Aún admitiendo la idoneidad de estos conceptos
esta compatibilidad es imposible, por necesaria que
sea y por mucho que se proclame. La economía
de mercado, lo poco o mal regulado el territorio, la
creciente desigualdad y exclusión sociales, los
costes ambientales y el mal uso de recursos básicos,
la inexistencia o debilidad de gobiernos locales adecuados
a los nuevos territorios urbanos o metropolitanos y
la democracia reducida a sus aspectos procedimentales
y a las prácticas tecnocráticas y caracterizada
por la confusión institucional, niegan a la vez
la citada ecuación, la ciudad como ámbito
de ciudadanía y de la democracia real.
La
ecuación no es imposible, es necesaria. Pero
para ello debemos analizar críticamente las causas
y los actores que la hacen imposible hoy. Es también
imprescindible debatir los conceptos de la ecuación,
en algunos casos manipuladores de la realidad como "competitividad"
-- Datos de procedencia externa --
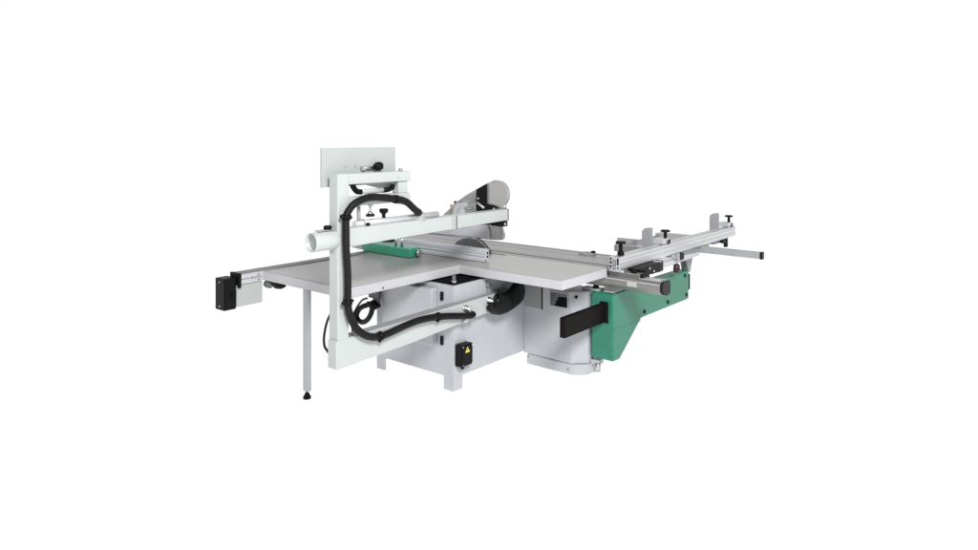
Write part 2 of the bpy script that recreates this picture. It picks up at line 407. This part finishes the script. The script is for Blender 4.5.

o "cohesión social" que sirven para
legitimar proyectos especulativos y excluyentes o para
omitir la creciente desigualdad social. Otros conceptos
deben ser precisados pues con frecuencia sirven únicamente
como retórica destinada a crear consensos pasivos
como "sostenibilidad" o "participación".
Y sobre estas bases se podrán promover movimientos
sociales y culturales en pro de unas políticas
urbanas activas que se confronten con las actuales dinámicas,
perversas, disolutorias de la ciudad y de la ciudadanía.
El
caso del País Valenciano y de su capital es lamentablemente
un ejemplo especialmente visible de la degeneración
del urbanismo, paradójicamente desarrollado en
el marco de un período democrático que
se inició hace poco más de tres décadas.
El bloque político-cementero ha sido elegido
y reelegido en diversas convocatorias electorales a
pesar de los escándalos y denuncias (incluídas
las del Parlamento europeo), de la evidencia de la corrupción
y de los catastróficos resultados producidos
sobre el territorio. Incluso procesos judiciales que
han terminado en nada han mostrado la amigable colusión
entre cargos políticos, promotores inmobiliarios,
delincuentes profesionales y responsables de entidades
financieras.
Si
volvemos a los elementos de la ecuación deseable
para el desarrollo urbano y lo aplicamos al caso valenciano
la conclusión es inapelable. En nombre del hacer
la ciudad competitiva, atractiva y globalizada se ha
generado una deuda enorme y se han despilfarrado recursos
básicos como son el suelo y muchos otros (energía,
agua,etc). Las obras faraónicas como las de Calatrava,
las infraestructuras para eventos ruinosos (como la
fórmula uno), las operaciones urbanísticas
destructoras del tejido urbano integrador y significante
(como el Cabanyal), la pseudourbanización de
la costa con altos costes ambientales, etc todo ello
ha sido un atentado a la economía productiva
y al desarrollo sostenible. La supuesta cohesión
social que se ha conseguido y que se expresa en las
elecciones es resultado de la admisibilidad de la corrupción,
de la cultura de la codicia, del afán generalizado
de especular en vez de producir. Se ha corrompido a
la sociedad además de las instituciones. La degradación
del país es a la vez fisica, socio-económica
y moral. La única legitimidad de los gobiernos
locales y regionales es favorecer un modelo destinado
a la quiebra. Y la participación ciudadana se
ha convertido en la expectativa de recibir las migajas
del negocio.
Pero
la fiesta se ha acabado. Y las voces críticas
que en los años pasados clamaban casi en el desierto,
excepto en sectores universitarios e intelectuales y
en movimientos sociales barriales y ecológicos,
ahora son audibles y escuchados. La historia afortunadamente
es dialéctica y a las dinámicas perversas
responden las de las resistencias y las alternativas.